» Problem requirements
Reproduce, word for word, the span of lines starting at the line holding "Write a three.js" and ending at the line holding "mergeGeometries, mergeVertices, toCreasedNormals". Omit every picture.

» Material provided
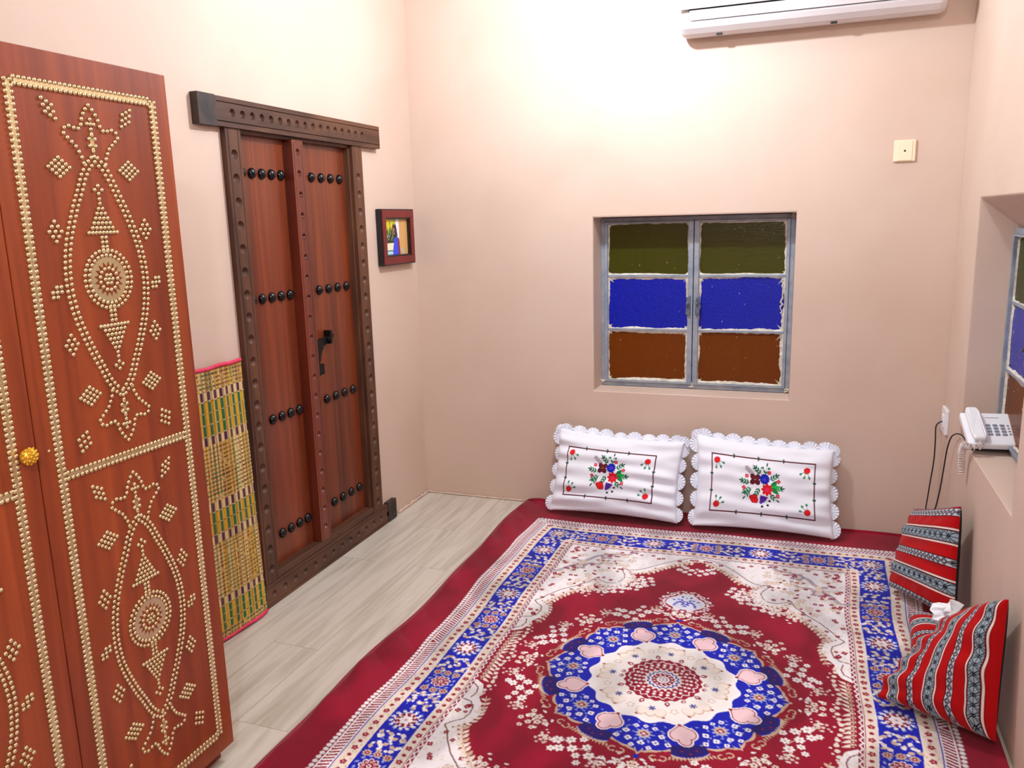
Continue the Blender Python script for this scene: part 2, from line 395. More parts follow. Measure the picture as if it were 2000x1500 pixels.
...
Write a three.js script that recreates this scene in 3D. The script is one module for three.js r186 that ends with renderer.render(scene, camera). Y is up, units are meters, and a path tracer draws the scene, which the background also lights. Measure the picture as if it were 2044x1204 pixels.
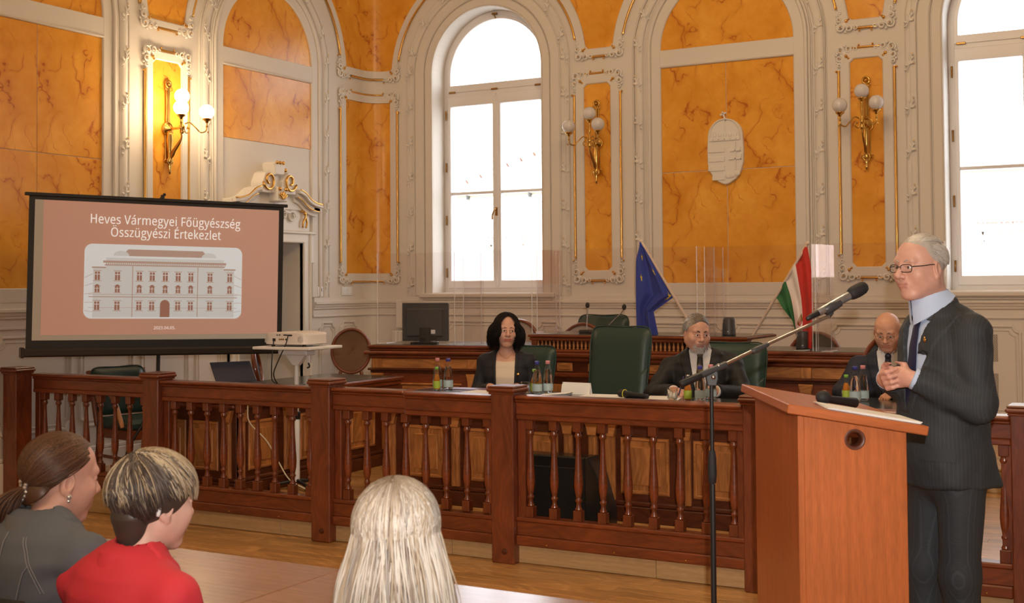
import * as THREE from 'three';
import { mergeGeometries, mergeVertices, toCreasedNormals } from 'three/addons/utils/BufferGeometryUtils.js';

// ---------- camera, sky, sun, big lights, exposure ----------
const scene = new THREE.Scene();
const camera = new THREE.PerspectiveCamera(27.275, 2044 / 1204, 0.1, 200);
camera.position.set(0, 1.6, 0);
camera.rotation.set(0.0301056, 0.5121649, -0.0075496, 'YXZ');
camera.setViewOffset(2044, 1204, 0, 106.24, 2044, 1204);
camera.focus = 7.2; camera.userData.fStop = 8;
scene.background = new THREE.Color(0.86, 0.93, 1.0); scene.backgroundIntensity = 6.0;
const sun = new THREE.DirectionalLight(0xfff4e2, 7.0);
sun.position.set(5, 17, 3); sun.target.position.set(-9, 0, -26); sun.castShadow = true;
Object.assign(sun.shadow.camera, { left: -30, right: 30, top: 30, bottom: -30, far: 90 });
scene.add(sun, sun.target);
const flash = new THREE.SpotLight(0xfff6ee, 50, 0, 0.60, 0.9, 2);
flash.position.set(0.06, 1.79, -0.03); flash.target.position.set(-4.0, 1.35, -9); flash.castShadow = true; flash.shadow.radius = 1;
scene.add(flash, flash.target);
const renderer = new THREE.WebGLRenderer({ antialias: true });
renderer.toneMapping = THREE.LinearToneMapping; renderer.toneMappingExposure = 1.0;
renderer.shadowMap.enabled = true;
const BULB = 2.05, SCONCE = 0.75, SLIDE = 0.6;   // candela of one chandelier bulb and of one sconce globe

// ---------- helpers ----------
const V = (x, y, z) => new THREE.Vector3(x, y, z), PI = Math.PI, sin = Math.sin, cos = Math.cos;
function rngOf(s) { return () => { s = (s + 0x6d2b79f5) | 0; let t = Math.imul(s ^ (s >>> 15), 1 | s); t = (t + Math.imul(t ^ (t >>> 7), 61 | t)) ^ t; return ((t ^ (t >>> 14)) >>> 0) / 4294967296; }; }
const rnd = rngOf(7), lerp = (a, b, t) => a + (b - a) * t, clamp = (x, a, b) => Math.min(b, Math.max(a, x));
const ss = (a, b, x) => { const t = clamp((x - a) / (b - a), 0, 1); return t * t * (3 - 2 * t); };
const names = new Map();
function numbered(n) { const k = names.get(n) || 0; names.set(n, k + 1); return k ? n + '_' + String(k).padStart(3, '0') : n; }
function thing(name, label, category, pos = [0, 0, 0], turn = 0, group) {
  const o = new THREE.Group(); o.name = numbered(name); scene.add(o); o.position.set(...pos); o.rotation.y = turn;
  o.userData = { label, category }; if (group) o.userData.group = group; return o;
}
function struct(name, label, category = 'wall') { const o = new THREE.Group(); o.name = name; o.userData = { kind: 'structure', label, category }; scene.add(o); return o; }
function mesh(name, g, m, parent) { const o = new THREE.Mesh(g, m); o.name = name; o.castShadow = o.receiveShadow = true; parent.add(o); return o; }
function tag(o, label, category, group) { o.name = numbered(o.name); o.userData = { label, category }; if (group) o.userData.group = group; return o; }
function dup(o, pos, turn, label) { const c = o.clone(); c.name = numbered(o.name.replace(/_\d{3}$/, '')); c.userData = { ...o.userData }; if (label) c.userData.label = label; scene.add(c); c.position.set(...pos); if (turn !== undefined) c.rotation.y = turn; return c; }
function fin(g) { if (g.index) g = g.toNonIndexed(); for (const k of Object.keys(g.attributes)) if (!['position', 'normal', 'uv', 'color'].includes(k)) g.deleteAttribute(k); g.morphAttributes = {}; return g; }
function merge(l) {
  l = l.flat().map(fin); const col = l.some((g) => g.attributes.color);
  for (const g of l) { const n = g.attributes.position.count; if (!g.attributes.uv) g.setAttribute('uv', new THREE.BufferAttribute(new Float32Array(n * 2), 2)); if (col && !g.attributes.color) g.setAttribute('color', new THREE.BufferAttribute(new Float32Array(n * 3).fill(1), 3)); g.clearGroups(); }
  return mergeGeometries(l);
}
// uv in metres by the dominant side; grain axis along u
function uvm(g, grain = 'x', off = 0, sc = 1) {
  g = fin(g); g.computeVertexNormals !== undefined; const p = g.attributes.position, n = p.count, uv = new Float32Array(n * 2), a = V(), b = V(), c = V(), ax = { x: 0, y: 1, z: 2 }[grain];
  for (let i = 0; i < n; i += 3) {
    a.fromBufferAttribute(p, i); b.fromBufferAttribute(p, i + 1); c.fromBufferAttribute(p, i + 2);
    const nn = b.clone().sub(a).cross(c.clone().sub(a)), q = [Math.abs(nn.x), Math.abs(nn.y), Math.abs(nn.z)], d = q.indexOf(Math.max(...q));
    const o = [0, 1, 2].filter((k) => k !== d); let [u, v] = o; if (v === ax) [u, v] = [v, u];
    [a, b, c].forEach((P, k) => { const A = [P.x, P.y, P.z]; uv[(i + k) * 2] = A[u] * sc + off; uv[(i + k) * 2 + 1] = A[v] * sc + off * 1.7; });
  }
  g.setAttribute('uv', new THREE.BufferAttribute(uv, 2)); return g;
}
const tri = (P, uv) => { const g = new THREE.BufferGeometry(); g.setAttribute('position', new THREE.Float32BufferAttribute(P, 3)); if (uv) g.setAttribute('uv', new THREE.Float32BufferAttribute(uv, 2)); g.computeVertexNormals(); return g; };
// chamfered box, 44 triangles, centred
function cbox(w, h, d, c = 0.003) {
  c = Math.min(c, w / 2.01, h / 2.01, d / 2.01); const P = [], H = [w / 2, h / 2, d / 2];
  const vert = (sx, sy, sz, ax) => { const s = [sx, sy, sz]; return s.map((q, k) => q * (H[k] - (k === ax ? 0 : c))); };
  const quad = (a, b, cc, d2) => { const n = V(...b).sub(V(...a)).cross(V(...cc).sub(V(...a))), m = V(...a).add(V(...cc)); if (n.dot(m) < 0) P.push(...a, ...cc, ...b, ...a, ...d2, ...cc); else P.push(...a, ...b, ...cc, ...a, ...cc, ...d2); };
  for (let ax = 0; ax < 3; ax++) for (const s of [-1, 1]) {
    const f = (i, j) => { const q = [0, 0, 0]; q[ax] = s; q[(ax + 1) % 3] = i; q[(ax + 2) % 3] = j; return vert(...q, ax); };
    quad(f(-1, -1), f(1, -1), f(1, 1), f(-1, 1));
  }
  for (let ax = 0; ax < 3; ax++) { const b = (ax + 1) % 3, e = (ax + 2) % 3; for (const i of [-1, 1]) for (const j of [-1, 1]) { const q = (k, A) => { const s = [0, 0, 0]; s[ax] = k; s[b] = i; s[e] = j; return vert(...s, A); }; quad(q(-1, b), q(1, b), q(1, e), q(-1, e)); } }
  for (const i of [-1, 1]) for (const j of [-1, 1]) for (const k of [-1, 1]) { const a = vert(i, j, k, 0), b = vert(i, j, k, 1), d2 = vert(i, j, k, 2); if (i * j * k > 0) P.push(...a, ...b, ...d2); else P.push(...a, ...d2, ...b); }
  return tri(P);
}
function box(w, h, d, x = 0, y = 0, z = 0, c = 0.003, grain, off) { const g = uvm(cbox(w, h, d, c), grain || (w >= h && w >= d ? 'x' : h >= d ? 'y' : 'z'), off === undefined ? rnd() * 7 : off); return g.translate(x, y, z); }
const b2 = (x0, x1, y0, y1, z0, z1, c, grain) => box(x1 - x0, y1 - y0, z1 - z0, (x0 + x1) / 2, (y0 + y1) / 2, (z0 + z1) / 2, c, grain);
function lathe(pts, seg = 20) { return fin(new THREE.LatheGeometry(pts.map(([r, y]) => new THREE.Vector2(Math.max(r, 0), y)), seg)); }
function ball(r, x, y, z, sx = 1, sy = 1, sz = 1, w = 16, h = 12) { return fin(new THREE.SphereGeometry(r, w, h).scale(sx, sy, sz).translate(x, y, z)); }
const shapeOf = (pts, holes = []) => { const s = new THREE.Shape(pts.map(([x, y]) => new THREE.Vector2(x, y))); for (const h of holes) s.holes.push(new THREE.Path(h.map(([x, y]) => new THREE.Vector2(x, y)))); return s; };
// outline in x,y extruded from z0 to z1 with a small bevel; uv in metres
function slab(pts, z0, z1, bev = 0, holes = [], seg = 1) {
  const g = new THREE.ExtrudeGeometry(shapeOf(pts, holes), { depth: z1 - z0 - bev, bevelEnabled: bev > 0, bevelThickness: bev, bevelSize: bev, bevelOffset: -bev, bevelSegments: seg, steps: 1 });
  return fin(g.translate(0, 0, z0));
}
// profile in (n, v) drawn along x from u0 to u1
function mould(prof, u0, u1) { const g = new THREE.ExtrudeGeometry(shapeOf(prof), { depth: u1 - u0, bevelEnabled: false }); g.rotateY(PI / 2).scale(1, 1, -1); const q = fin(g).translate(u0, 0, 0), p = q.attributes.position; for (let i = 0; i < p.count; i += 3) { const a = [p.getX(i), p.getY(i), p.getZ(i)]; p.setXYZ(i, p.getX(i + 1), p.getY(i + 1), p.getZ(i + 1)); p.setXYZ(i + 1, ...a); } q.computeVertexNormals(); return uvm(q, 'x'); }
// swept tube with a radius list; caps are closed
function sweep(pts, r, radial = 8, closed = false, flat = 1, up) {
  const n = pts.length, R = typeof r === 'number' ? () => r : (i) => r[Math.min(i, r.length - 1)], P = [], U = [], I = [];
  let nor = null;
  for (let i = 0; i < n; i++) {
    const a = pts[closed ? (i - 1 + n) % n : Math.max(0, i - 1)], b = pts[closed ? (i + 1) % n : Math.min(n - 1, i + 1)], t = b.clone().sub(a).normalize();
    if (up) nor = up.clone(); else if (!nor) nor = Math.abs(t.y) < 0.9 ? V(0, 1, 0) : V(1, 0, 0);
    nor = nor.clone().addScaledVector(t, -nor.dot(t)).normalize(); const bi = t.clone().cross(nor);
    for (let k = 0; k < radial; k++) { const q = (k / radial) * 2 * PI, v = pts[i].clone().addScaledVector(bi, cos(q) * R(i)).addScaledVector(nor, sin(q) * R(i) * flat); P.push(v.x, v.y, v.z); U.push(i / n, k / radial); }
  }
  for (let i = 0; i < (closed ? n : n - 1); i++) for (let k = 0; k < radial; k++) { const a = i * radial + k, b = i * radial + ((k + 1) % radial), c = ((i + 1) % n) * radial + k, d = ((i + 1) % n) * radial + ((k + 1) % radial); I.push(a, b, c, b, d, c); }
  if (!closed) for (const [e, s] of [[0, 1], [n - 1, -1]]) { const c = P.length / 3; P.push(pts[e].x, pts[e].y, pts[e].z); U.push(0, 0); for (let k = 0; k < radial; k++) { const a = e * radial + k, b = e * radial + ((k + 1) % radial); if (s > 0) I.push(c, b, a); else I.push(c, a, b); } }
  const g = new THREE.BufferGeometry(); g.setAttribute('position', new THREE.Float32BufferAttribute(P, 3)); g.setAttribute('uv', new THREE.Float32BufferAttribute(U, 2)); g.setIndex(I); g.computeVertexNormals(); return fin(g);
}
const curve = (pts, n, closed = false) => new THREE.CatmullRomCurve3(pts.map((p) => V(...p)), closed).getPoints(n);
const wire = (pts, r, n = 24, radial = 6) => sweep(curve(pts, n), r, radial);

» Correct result
Write a three.js script that recreates this scene in 3D. The script is one module for three.js r186 that ends with renderer.render(scene, camera). Y is up, units are meters, and a path tracer draws the scene, which the background also lights. Measure the picture as if it were 2044x1204 pixels.
import * as THREE from 'three';
import { mergeGeometries, mergeVertices, toCreasedNormals } from 'three/addons/utils/BufferGeometryUtils.js';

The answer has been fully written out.